Like most women, I suffer from menstrual cramps almost every month. Today, I did, but I’m not going to bore you whining about the agony. Your time is too precious for that – so is mine.

What surprised me were my book choices when I was in pain: The Wonderful Wizard of Oz by L. Frank Baum and Catcher in the Rye by J.D. Salinger. I’m presently enjoying an indefinite leave of absence so that explains why I have plenty of time to read.

I’m not completely a bum, we’ve launched a new travel website islandtrotters.com and revitalized our cost trivia site expensively.org. These babies, always hungry for content, are keeping me pretty preoccupied. Check them out when you have time. They’re amusing – as I would like to hope.

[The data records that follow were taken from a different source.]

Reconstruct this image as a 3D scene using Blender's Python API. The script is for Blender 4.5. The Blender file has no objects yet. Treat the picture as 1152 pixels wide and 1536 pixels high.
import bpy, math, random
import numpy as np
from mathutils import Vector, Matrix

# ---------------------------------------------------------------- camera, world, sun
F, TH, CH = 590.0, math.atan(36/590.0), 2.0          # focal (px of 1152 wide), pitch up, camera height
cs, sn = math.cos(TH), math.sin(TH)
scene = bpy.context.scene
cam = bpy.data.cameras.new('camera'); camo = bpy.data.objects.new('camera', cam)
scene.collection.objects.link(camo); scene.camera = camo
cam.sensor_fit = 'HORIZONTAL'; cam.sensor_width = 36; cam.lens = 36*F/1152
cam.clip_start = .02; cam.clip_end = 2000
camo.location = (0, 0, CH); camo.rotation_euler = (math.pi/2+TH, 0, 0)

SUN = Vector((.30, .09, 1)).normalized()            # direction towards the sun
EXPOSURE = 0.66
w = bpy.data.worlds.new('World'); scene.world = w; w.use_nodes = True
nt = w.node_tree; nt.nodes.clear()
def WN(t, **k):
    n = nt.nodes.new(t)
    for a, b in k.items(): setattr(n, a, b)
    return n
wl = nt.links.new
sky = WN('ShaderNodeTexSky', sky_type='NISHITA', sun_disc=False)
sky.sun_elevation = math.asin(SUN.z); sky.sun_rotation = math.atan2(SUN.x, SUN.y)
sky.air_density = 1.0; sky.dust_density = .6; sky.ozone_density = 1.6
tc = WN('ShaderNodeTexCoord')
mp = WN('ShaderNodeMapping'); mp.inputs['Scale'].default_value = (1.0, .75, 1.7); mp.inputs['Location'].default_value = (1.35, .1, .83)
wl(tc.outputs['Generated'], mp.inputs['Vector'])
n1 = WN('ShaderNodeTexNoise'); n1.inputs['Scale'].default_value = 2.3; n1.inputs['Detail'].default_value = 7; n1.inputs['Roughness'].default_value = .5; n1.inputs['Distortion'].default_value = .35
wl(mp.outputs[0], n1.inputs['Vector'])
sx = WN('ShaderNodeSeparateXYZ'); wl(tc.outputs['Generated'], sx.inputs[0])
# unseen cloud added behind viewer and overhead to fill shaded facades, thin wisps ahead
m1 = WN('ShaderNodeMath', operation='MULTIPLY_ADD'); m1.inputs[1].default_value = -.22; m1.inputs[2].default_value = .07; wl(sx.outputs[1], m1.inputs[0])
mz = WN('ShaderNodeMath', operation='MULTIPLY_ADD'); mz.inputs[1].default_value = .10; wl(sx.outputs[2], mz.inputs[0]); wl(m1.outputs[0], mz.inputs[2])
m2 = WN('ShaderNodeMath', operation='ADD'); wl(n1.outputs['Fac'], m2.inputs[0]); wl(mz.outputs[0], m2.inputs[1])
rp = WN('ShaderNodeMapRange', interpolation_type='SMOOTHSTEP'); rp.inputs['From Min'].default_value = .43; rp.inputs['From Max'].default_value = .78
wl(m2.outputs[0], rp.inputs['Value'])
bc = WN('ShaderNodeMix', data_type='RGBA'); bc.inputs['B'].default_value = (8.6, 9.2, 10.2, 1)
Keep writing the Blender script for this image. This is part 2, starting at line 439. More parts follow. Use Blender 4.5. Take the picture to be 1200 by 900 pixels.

Have you chanced upon those books I mentioned earlier? If you have little kids around who won’t rest unless you tell them an amazing story, you had better read The Wonderful Wizard of Oz to them. No, don’t read it to them, act it out! As I was reading this Children’s classics, I was imagining the face of my nephew as well as his million questions. Oh, I have a niece, too. Wait, I have two nephews and a niece. You’d love them – they’re smart kids. Really.

Nephews and Niece

I’d be lying if I say I read it because of these dear kids. I love stories – for children or for whoever. There’s magnet particularly in manifestly unreal tales and Dorothy’s odd acquaintances will undoubtedly pique any child’s curiosity. It’s too early to reclaim my childhood – I’m not too far from it.

Meanwhile, Catcher in the Rye seems to have the opposite spirit of The Wonderful Wizard of Oz. It’s filled with teen angst, drama, and believe it or not, humor. I haven’t finished it because the online copy was sloppy  – you expect it so when it’s free.  Nonetheless, I find it funny and truthful. These lines, especially:

 “Do you feel absolutely no concern for your future, boy?” 

“Oh, I feel some concern for my future, all right. Sure, sure, I do. But not too much I guess.”

“You will,” old Spencer said. “You will, boy. You will when it’s too late.” 

 I didn’t like hearing him say that. It made me sound dead or something.

“What really knocks me out is a book that, when you’re all done reading it, you wish the author that wrote it was a terrific friend of yours and you could call him up on the phone whenever you felt like it.”

 What about you? What have you read lately?